In 1927, Violet died at the age of forty-five, leaving four children. After the funeral, Kittie stayed at Foxwold for three weeks; in April she helped at Foxwold for five weeks; she had the Pyms’ son Jeremy (1919-81) and his nurse to stay with her at Petersfield; and she was always available to Evey for advice about the children’s health and well being. In fact, when I researched my final chapter, ‘White Raven’, about the last twenty-seven years of Kittie’s life, I concluded from Foxwold’s Visitors Book and Kittie’s letters to Percy Lubbock postponing at short notice her planned visits to him in Italy, that in the late 1920s Kittie found her ‘family’ with the now motherless Pyms in Kent.
This is graphically borne out by Jack Pym’s letters to his intended, Diana Gough, in 1929. The couple were still at university and both of their widowed parents were apprehensive about them marrying so young. Kittie seems to have played an important part in persuading Evey not to oppose the engagement. In particular, it was arranged that Kittie should already be at Foxwold when Diana and her mother Lady Gough visited in April and again in August 1930, and that she should stay on to give counsel afterwards. Jack Pym twice described Kittie in letters as ‘a sort of mother’ to the family, and the marriage of Jack and Diana eventually took place in London on 17 December 1930.
The first mention of Kittie in Jack Pym’s letters to Diana comes on 4 August 1929 and is fascinating:
We argued all about Epstein [the sculptor] last night at dinner. I think I shall retire from this artistic controversy, it never gets anywhere and merely leads to most frightful wrangles. We have an Irish aunt staying here who is extremely charming and a sort of mother to us all, but she is a fair one for argufying […].
Kittie was not Irish by nationality, she was a daughter of the Anglo-Irish landlord John Hamilton, who has been described as doing ‘more for his tenants than any other landlord before, during and after the [Potato] Famine’ (Dermot James, John Hamilton of Donegal 1800-84: This Recklessly Generous Landlord, Dublin, The Woodfield Press, 2010, p. ix). She spent much of her childhood in Ireland, possibly spoke with a slight Irish accent, but otherwise with received pronunciation. She was used to and enjoyed ‘argufying’ about topics, because George loved igniting discussion and expected her to argue back!
On 14 December 1929 Jack Pym characterised Kittie again in a letter to Diana:
She is Irish with all the attractive qualities of that race and practically none of their disabilities.

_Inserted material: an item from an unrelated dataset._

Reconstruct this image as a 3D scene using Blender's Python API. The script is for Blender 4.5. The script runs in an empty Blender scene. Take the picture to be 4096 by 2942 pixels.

But she has a boring little dog.
This was the rather humanoid, and very long-lived, Cairn terrier Bunty, who can be seen in the photograph accompanying my post ‘Watch this Space’ of 20 April 2016. After the visit by Diana and her mother in August 1930, Kittie stayed on for two more days and on 14 August Jack wrote to Diana:
Aunt Kitty departed on Wed., her dog smelling to the last like a public lavatory, it had rolled in something and had to be washed with Jeyes [Fluid].
Bunty always seems to have made an impression on people.
For the archive of posts since 31 July 2015, please click here.
How nice to hear that a “sort of son” (as Jack implies) sees Kittie as “extremely charming” and with “attractive qualities”. So she is not just good to him personally, but is someone who in general can be liked and admired. Your excerpts from Jack’s letters added a lot for me.
(I enjoyed the dog description too, probably because we have a Jack Russell terrier. Bunty is a dog to irritate visitors at times, but with enough character to get a mention.)
Foxwold – the house that Kittie visited in 1930 to advise my grandfather Evey on the marriage of his eldest son – was a home dominated by dogs: in iron-fenced outdoor kennels, in the kitchen, in the billiards room and in many of the spacious bedrooms. Some were quite respectable creatures, especially a succession of intelligent black Standard Poodles. But many were of doubtful parentage and a few were highly unpredictable: Willy the unprepossessing black ‘kitchen dog’ was one of these – though in old age he promoted himself from the kitchen and was allowed to sit beside Evey’s chair in the evening, where like all the other dogs he received his daily ration of three chocolate drops. The dogs’ habits were all known and tolerated – and it was assumed that even the smallest child knew which dog to steer clear of. They were all loved in a distinctively offhand English manner. No one seemed to mind unduly when they misbehaved or ran away (they usually came back of their own accord). ‘It is very good for a baby to be licked by a dog,’ Evey’s daughter Elizabeth said with authority, and no one said this was madness. One poodle, quite forgetting itself, consumed twelve portions of brown bread and smoked salmon laid out on the dining table just before the lunch-time guests sat down. The story of this incident was told with a smile for at least thirty years. Foxwold smelled of many things: linseed oil; lavender; dust on leather; apples; cigarette smoke; peat smoke; paraffin; beeswax; ladies’ soap; damp flannel sheets; the outdoors blowing in through an open window; old tennis rackets and broken lacrosse sticks – but above all it smelt of dogs, or so I remember it as a child in the 1950s. Kittie’s Bunty must have been a very singular companion indeed in a house full of free-spirited and sometimes frenzied dogs to have merited two references in my father’s letters. (Oh, and the rather primitive bathrooms of the house also of course smelt of Jeyes Fluid.)